Print exactly the lines from the first one down to the line containing "K+.03).build('emblem_peak', 'scr_letter', gs)", both ends included, with no pictures and nothing else.

Data lines >>
.....

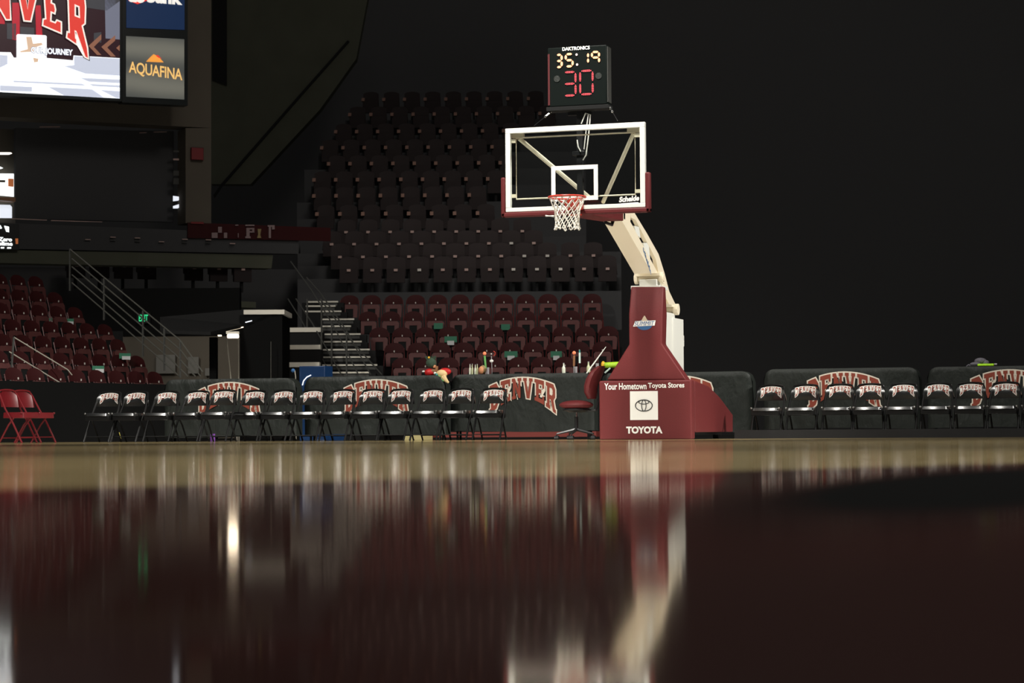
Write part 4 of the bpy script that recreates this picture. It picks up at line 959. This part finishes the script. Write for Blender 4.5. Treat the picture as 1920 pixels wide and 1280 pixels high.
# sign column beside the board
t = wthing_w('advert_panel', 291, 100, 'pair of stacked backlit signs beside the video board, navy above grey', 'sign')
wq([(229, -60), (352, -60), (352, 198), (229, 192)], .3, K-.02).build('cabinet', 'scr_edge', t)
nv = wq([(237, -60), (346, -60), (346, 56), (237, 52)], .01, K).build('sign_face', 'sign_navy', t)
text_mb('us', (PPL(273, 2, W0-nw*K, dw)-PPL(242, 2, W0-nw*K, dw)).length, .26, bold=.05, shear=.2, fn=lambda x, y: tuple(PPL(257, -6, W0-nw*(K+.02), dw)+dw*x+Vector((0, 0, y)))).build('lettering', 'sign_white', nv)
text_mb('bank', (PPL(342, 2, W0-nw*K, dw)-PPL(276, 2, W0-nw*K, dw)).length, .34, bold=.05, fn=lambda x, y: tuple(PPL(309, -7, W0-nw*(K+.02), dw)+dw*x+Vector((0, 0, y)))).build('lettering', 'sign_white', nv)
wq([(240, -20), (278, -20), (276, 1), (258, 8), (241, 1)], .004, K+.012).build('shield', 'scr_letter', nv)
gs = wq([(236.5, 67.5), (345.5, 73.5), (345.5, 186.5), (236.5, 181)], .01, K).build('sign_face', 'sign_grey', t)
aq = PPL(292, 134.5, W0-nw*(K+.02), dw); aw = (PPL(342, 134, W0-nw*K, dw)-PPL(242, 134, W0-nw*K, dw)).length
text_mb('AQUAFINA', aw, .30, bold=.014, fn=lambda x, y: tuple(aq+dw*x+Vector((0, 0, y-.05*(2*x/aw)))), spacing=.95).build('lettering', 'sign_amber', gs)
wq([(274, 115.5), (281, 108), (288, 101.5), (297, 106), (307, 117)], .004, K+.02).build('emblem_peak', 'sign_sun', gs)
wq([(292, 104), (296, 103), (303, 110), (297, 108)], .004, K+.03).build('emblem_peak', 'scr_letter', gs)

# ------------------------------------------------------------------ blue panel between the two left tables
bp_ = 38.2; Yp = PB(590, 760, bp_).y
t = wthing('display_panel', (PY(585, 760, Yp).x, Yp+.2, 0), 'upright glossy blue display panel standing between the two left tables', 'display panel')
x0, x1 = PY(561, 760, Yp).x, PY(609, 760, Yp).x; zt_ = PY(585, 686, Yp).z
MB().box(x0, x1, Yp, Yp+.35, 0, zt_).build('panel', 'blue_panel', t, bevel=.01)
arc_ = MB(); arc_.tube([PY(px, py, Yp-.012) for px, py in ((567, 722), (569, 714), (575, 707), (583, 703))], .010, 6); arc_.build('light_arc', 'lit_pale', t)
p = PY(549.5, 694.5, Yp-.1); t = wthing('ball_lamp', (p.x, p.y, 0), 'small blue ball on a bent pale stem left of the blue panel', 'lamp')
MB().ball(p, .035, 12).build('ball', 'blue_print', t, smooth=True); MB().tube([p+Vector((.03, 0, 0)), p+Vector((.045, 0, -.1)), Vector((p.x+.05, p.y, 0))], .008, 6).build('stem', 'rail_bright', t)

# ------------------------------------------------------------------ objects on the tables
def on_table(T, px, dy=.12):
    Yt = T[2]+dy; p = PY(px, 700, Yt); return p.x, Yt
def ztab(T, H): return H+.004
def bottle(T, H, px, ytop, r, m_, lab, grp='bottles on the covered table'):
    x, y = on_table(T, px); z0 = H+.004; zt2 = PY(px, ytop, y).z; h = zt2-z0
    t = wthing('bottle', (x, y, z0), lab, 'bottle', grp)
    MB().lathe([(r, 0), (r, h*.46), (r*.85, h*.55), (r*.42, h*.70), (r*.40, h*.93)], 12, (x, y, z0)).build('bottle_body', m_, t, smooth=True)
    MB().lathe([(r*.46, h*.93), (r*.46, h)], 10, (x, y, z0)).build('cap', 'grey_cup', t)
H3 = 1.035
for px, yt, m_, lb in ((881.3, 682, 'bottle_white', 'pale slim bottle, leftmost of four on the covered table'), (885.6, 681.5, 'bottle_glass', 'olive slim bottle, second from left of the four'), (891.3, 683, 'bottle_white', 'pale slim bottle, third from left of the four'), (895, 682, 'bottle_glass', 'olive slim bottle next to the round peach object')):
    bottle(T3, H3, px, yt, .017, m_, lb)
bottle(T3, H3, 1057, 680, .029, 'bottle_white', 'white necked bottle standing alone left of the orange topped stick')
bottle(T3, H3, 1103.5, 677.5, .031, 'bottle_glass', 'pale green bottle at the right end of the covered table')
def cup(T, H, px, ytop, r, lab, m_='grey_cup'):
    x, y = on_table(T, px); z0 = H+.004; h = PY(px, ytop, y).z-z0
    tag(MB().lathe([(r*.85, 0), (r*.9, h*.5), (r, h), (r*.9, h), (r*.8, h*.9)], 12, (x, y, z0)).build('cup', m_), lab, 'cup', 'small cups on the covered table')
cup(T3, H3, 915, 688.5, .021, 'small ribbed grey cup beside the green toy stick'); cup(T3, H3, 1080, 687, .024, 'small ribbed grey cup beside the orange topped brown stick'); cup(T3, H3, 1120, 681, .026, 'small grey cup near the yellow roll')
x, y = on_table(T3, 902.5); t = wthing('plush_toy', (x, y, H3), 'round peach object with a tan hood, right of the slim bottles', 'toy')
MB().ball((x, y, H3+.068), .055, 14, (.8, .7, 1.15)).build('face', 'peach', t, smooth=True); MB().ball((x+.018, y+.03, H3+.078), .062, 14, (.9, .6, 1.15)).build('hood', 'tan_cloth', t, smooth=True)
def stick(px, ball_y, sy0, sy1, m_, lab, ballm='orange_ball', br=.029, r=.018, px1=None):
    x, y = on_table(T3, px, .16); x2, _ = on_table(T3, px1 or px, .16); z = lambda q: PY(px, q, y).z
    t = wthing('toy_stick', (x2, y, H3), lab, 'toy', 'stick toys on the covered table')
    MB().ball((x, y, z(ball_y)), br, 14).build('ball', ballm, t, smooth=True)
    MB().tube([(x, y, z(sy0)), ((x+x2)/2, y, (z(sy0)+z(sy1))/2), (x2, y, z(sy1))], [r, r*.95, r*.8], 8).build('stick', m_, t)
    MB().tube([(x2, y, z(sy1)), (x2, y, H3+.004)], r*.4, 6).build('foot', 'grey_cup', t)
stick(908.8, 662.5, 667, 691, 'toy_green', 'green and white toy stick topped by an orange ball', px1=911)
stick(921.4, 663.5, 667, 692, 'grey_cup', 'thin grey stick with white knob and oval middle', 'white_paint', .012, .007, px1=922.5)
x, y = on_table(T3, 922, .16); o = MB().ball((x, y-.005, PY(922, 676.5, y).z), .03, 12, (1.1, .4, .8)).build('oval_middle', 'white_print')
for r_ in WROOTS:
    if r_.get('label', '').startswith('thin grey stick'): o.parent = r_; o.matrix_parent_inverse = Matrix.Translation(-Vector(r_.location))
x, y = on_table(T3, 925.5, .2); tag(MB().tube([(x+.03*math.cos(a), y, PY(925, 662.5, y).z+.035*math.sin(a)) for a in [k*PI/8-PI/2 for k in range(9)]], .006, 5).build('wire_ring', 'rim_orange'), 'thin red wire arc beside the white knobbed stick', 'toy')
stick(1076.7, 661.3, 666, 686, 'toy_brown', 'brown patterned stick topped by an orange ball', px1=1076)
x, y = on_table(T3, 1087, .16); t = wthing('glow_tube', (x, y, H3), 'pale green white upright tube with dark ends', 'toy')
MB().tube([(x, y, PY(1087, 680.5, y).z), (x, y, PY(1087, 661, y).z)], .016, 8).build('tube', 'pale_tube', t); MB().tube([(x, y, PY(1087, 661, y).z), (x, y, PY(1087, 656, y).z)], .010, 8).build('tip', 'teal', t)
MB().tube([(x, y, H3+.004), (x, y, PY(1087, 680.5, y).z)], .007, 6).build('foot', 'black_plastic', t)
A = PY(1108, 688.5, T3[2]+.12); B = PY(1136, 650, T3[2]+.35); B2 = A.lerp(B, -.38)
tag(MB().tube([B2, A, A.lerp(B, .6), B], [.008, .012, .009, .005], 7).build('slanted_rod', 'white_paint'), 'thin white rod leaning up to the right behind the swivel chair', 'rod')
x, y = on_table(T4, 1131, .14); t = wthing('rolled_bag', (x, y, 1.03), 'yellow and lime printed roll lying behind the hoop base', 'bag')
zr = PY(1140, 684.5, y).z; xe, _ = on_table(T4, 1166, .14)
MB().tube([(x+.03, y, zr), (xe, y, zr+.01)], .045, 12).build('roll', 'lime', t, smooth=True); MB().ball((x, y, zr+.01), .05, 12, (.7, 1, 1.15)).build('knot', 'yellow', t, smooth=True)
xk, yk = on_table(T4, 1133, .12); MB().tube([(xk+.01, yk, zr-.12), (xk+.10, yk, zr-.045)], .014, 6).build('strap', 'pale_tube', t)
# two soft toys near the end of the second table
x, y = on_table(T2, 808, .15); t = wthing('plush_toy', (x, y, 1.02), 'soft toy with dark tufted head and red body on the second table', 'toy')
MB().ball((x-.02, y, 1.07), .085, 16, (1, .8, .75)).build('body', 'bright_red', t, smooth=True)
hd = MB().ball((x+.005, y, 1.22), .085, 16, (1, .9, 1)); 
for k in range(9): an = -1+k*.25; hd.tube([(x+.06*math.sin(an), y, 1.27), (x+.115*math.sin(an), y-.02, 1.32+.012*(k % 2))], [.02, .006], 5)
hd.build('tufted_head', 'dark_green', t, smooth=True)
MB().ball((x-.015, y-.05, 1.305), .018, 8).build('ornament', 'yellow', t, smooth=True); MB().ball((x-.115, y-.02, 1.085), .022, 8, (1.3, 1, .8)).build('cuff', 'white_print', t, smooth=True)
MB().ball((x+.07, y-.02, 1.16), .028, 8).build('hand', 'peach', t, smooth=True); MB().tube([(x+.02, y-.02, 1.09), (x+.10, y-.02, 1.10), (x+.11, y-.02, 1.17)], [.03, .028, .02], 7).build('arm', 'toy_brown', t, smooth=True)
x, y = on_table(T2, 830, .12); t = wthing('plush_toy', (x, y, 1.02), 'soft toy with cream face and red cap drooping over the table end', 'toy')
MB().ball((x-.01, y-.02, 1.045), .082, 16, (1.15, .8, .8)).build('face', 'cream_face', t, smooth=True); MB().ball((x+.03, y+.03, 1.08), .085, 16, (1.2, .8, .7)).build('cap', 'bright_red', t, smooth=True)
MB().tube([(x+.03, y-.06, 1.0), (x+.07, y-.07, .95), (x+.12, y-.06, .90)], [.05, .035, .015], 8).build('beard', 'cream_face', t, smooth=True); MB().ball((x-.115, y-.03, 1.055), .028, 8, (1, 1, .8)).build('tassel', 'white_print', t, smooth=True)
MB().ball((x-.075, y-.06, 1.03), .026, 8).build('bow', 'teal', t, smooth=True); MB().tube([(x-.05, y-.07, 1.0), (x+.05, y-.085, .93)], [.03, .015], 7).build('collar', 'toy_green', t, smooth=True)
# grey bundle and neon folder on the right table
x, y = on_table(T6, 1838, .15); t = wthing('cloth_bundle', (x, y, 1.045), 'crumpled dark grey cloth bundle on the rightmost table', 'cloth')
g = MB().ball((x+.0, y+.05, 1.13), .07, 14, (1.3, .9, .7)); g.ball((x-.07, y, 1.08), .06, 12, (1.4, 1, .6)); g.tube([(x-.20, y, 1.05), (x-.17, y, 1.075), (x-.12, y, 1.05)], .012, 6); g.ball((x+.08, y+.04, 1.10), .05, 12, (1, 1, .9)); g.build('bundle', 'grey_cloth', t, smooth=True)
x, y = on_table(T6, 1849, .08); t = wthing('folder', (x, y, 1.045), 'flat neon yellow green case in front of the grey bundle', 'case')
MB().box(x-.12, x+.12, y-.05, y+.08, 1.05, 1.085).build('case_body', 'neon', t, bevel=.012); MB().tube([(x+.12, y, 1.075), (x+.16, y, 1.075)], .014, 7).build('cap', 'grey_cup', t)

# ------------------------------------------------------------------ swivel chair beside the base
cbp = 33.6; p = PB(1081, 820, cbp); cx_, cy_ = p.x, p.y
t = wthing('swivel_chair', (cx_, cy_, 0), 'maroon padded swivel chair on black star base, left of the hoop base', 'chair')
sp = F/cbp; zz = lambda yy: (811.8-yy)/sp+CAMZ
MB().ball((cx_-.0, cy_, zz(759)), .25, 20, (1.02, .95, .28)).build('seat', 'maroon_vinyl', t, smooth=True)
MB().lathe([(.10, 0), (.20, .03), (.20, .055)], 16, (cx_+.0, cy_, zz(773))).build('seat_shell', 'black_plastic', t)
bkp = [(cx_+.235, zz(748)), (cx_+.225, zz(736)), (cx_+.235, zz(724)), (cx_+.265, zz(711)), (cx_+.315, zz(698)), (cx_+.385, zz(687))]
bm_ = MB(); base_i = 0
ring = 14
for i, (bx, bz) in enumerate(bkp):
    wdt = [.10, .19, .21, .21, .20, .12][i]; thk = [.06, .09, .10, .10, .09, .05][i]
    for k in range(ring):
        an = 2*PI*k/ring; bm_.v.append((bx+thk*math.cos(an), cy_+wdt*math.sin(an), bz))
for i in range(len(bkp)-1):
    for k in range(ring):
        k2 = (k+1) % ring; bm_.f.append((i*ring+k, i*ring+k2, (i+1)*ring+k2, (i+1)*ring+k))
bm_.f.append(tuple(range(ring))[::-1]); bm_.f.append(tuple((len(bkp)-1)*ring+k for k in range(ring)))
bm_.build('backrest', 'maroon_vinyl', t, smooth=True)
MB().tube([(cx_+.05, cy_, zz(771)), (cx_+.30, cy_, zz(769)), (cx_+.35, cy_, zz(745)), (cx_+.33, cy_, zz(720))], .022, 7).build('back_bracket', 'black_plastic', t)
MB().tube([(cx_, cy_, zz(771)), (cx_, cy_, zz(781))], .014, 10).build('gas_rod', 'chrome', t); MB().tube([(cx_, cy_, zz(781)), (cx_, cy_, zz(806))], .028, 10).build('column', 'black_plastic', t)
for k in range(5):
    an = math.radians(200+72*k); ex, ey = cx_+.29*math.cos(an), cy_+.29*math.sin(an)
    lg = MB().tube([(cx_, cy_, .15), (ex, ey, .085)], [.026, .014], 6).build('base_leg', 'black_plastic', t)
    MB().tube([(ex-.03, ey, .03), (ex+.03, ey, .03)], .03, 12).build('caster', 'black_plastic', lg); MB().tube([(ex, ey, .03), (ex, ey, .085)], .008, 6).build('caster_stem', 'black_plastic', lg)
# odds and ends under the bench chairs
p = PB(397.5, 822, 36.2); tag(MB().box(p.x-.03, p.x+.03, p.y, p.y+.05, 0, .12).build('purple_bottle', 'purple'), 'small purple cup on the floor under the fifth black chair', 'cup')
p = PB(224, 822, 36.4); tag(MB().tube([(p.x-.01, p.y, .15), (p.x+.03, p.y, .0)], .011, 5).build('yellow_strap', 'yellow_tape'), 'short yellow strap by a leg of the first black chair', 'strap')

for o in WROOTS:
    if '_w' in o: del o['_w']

.....

Task result >>
Write part 4 of the bpy script that recreates this picture. It picks up at line 959. This part finishes the script. Write for Blender 4.5. Treat the picture as 1920 pixels wide and 1280 pixels high.
# sign column beside the board
t = wthing_w('advert_panel', 291, 100, 'pair of stacked backlit signs beside the video board, navy above grey', 'sign')
wq([(229, -60), (352, -60), (352, 198), (229, 192)], .3, K-.02).build('cabinet', 'scr_edge', t)
nv = wq([(237, -60), (346, -60), (346, 56), (237, 52)], .01, K).build('sign_face', 'sign_navy', t)
text_mb('us', (PPL(273, 2, W0-nw*K, dw)-PPL(242, 2, W0-nw*K, dw)).length, .26, bold=.05, shear=.2, fn=lambda x, y: tuple(PPL(257, -6, W0-nw*(K+.02), dw)+dw*x+Vector((0, 0, y)))).build('lettering', 'sign_white', nv)
text_mb('bank', (PPL(342, 2, W0-nw*K, dw)-PPL(276, 2, W0-nw*K, dw)).length, .34, bold=.05, fn=lambda x, y: tuple(PPL(309, -7, W0-nw*(K+.02), dw)+dw*x+Vector((0, 0, y)))).build('lettering', 'sign_white', nv)
wq([(240, -20), (278, -20), (276, 1), (258, 8), (241, 1)], .004, K+.012).build('shield', 'scr_letter', nv)
gs = wq([(236.5, 67.5), (345.5, 73.5), (345.5, 186.5), (236.5, 181)], .01, K).build('sign_face', 'sign_grey', t)
aq = PPL(292, 134.5, W0-nw*(K+.02), dw); aw = (PPL(342, 134, W0-nw*K, dw)-PPL(242, 134, W0-nw*K, dw)).length
text_mb('AQUAFINA', aw, .30, bold=.014, fn=lambda x, y: tuple(aq+dw*x+Vector((0, 0, y-.05*(2*x/aw)))), spacing=.95).build('lettering', 'sign_amber', gs)
wq([(274, 115.5), (281, 108), (288, 101.5), (297, 106), (307, 117)], .004, K+.02).build('emblem_peak', 'sign_sun', gs)
wq([(292, 104), (296, 103), (303, 110), (297, 108)], .004, K+.03).build('emblem_peak', 'scr_letter', gs)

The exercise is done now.